+++ Data for this exercise +++

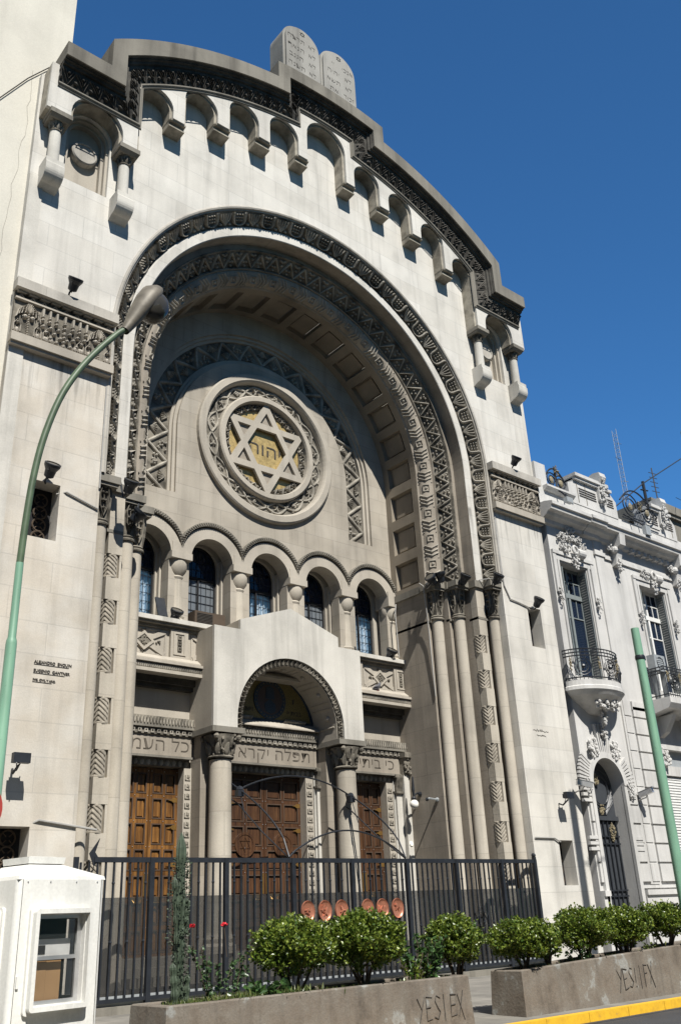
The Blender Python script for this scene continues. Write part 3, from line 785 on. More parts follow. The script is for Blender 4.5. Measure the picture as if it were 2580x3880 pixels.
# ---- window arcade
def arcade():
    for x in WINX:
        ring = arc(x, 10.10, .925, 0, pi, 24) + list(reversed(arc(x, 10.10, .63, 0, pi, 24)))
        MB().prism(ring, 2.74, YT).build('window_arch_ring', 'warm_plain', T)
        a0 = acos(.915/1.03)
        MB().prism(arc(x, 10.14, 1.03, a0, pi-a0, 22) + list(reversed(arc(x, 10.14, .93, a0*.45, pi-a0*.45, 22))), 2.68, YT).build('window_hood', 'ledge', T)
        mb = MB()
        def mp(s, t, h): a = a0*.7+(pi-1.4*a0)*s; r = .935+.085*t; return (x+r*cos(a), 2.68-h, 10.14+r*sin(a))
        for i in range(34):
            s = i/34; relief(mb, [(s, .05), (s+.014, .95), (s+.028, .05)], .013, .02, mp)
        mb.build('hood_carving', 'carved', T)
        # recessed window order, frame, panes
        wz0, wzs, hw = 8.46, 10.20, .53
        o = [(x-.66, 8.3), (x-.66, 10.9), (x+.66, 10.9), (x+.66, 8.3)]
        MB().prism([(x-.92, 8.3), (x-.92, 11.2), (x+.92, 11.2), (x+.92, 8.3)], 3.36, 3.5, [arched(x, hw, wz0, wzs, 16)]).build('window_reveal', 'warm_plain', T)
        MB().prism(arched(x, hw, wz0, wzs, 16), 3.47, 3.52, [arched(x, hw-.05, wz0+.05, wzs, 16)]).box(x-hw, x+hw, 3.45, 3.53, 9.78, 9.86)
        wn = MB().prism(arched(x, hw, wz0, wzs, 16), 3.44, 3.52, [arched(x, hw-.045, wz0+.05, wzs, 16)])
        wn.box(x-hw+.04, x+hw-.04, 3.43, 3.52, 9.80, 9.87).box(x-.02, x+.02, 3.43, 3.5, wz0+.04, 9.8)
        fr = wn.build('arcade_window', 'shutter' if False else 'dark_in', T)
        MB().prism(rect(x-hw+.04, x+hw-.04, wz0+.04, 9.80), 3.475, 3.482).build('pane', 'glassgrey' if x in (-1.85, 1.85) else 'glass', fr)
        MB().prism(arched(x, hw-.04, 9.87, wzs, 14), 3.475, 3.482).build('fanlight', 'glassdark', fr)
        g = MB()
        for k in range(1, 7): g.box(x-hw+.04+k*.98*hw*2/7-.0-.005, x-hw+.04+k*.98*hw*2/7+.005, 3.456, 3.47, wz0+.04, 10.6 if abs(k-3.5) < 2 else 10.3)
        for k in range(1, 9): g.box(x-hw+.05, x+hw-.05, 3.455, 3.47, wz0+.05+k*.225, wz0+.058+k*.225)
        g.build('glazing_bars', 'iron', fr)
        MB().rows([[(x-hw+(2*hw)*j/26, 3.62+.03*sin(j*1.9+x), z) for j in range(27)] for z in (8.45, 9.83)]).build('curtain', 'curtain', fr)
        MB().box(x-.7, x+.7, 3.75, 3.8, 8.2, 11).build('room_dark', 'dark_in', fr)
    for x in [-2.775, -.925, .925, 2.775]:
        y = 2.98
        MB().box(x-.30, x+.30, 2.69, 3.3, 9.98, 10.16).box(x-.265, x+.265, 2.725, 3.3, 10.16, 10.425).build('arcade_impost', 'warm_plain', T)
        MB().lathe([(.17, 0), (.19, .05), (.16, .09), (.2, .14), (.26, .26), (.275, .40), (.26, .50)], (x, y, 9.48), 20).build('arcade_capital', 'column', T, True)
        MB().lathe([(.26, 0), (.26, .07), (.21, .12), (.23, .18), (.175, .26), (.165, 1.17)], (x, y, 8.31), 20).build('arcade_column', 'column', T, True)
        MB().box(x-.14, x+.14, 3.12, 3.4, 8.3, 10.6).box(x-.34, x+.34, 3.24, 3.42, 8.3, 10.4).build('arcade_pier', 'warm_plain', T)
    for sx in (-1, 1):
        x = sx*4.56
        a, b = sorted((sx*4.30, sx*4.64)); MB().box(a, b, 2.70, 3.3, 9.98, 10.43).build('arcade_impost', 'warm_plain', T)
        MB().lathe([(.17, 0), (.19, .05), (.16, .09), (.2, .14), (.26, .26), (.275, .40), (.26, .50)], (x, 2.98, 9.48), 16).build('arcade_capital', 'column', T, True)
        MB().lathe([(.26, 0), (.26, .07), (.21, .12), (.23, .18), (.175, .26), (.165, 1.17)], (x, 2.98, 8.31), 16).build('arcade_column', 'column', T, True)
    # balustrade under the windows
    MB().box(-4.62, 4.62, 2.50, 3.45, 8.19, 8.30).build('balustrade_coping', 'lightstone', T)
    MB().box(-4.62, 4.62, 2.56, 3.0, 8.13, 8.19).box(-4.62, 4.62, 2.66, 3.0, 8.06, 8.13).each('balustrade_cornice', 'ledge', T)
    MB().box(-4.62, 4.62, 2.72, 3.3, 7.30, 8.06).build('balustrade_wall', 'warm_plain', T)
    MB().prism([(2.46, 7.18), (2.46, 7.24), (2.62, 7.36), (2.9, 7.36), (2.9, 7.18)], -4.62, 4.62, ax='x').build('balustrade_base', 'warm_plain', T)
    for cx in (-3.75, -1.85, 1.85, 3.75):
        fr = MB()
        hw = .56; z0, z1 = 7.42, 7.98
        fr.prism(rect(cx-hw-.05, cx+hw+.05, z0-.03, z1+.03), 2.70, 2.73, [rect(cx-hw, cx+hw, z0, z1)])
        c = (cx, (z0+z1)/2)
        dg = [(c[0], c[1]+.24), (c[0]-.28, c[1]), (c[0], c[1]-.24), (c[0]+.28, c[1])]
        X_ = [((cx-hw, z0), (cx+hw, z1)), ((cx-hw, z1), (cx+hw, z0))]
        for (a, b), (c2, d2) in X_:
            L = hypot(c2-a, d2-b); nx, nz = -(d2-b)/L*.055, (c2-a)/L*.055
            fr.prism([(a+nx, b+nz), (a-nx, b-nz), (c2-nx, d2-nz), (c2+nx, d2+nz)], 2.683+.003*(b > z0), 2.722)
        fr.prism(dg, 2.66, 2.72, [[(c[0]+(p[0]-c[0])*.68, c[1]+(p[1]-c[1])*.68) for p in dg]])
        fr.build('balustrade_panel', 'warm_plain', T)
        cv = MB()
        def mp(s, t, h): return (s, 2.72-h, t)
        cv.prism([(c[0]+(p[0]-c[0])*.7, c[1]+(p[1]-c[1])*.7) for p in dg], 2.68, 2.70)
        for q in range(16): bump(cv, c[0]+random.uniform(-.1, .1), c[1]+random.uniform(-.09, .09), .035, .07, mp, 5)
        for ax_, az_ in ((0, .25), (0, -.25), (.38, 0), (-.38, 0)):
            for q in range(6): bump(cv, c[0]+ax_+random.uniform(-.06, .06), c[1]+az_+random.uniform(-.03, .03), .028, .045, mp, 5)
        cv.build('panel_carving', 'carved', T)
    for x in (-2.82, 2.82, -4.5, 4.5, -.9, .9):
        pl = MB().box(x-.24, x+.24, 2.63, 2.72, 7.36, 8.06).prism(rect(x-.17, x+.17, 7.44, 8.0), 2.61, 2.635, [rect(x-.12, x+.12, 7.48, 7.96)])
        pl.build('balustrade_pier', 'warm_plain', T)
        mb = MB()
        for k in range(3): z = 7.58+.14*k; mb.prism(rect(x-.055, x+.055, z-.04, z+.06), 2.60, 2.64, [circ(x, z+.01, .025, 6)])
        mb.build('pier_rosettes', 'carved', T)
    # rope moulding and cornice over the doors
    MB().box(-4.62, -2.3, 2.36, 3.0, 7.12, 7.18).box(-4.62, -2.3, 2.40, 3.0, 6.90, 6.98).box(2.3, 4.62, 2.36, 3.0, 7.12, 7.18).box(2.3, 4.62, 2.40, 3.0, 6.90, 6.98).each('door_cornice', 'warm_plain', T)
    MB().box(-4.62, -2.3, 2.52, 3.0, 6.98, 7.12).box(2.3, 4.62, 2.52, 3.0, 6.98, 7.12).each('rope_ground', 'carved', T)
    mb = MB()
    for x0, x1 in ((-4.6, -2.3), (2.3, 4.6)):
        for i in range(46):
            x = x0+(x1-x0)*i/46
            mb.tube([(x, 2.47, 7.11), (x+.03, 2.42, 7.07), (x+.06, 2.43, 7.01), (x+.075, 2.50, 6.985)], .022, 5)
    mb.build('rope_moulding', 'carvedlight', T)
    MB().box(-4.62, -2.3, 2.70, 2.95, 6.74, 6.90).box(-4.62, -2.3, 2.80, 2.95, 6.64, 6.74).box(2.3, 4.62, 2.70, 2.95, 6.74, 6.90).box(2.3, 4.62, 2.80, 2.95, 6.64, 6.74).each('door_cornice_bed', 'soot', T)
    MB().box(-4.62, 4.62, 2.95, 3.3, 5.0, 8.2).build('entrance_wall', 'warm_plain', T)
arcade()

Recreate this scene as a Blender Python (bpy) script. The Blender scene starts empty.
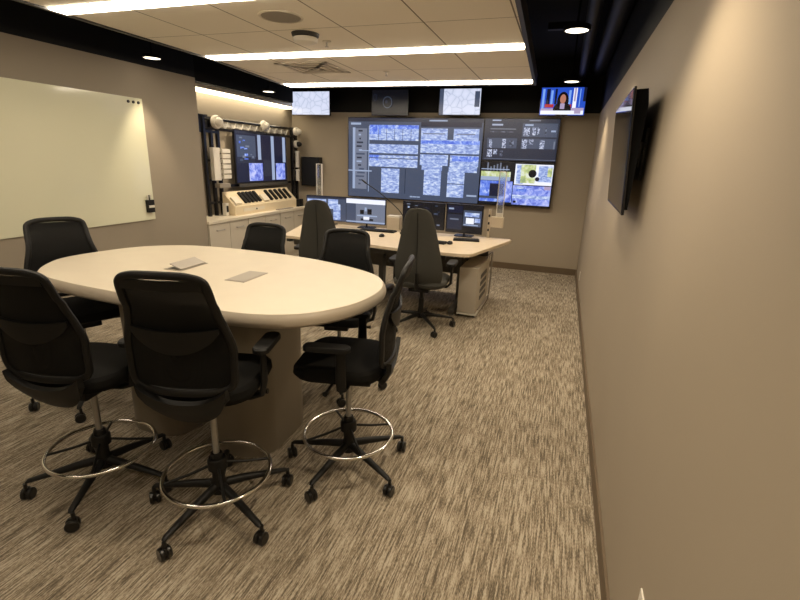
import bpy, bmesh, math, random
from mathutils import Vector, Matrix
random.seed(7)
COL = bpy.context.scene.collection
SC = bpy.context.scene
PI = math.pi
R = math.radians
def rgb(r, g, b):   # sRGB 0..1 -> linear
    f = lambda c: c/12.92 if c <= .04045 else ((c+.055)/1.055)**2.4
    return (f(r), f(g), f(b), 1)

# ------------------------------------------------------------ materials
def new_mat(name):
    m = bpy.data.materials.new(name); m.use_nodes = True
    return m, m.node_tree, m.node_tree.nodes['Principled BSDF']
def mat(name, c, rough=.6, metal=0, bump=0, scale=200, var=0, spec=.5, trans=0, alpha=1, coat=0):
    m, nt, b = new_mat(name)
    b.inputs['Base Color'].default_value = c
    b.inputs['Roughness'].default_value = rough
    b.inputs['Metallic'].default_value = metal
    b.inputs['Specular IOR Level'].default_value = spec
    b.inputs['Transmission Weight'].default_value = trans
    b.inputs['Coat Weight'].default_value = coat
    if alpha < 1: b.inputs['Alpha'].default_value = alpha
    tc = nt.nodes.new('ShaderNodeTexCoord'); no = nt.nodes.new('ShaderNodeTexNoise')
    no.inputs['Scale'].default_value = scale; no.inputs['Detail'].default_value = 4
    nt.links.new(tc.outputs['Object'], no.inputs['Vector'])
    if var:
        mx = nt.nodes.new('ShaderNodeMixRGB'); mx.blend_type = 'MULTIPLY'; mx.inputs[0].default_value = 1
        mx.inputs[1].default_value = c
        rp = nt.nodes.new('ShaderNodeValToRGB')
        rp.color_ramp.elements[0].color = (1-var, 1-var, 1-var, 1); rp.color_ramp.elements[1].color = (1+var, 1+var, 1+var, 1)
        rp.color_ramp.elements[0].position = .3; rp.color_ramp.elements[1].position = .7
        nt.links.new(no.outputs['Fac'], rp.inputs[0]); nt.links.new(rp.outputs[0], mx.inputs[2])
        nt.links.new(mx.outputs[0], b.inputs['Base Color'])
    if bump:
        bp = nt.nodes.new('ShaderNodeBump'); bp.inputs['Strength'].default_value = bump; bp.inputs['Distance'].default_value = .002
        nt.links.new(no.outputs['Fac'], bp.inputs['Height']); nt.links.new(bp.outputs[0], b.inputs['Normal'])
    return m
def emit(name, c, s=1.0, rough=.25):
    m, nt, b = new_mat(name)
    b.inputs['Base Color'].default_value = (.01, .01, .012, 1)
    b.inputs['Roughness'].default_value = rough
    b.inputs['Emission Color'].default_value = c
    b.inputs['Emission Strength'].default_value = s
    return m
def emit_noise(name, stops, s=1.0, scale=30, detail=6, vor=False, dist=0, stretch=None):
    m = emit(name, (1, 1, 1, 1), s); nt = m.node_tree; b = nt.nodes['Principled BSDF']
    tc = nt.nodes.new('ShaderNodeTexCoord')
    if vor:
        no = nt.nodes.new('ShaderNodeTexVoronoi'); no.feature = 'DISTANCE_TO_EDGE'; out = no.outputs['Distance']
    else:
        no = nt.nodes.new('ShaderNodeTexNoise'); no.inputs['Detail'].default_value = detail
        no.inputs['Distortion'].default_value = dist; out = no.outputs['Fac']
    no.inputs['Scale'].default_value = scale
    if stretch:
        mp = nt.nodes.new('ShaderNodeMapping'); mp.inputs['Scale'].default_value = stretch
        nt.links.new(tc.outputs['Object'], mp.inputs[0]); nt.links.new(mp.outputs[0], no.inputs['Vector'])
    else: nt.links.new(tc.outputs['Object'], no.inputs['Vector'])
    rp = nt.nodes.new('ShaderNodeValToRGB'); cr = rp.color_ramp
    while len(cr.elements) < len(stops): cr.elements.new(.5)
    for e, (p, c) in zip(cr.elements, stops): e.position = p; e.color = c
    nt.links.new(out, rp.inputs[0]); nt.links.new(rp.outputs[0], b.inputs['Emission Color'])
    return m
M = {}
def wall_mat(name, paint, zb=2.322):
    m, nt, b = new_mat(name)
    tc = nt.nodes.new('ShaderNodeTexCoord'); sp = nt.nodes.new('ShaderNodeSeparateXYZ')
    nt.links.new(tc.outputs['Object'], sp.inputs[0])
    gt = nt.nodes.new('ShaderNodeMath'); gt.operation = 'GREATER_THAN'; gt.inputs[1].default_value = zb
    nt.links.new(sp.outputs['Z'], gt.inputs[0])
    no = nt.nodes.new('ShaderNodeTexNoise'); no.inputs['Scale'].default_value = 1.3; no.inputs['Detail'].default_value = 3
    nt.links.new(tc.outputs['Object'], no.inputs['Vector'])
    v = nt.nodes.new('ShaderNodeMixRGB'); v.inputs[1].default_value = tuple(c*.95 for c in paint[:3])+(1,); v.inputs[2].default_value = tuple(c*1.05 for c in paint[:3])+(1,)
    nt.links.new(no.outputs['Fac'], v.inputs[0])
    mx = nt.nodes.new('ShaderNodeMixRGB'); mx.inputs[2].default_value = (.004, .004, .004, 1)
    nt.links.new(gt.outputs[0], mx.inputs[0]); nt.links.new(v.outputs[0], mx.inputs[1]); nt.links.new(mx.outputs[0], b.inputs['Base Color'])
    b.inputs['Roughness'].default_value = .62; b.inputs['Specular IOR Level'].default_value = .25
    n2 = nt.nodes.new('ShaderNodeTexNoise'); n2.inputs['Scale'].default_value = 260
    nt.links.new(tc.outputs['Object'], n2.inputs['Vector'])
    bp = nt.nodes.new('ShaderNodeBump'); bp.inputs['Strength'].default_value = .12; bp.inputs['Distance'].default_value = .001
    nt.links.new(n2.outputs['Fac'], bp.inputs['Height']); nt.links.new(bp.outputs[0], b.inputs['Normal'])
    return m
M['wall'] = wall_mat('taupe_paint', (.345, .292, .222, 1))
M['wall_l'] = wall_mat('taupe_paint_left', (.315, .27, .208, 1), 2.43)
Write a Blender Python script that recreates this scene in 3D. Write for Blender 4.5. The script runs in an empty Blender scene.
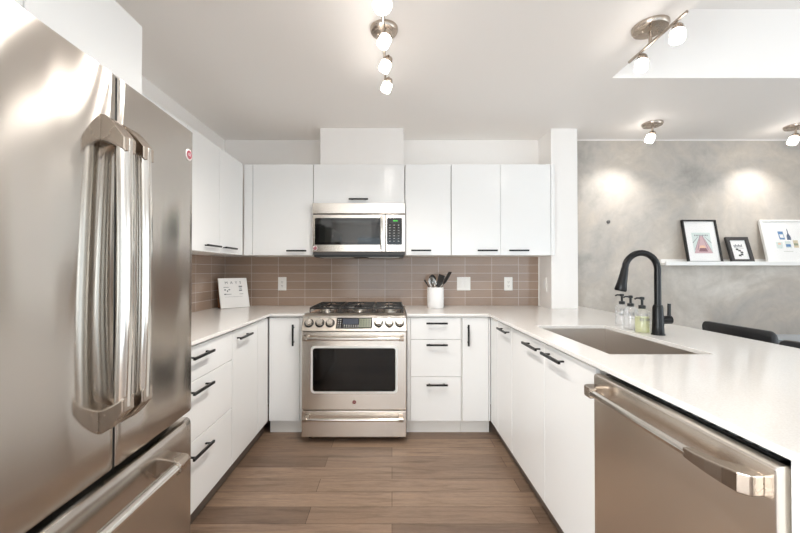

+++

Starting from the line where "(.315, .27, .208, 1), 2.43)" appears, copy every line through the end of the material, both ends included, but no pictures.

Complete answer:
M['wall_l'] = wall_mat('taupe_paint_left', (.315, .27, .208, 1), 2.43)
Write a Blender Python script that recreates this scene in 3D. Write for Blender 4.5. The script runs in an empty Blender scene.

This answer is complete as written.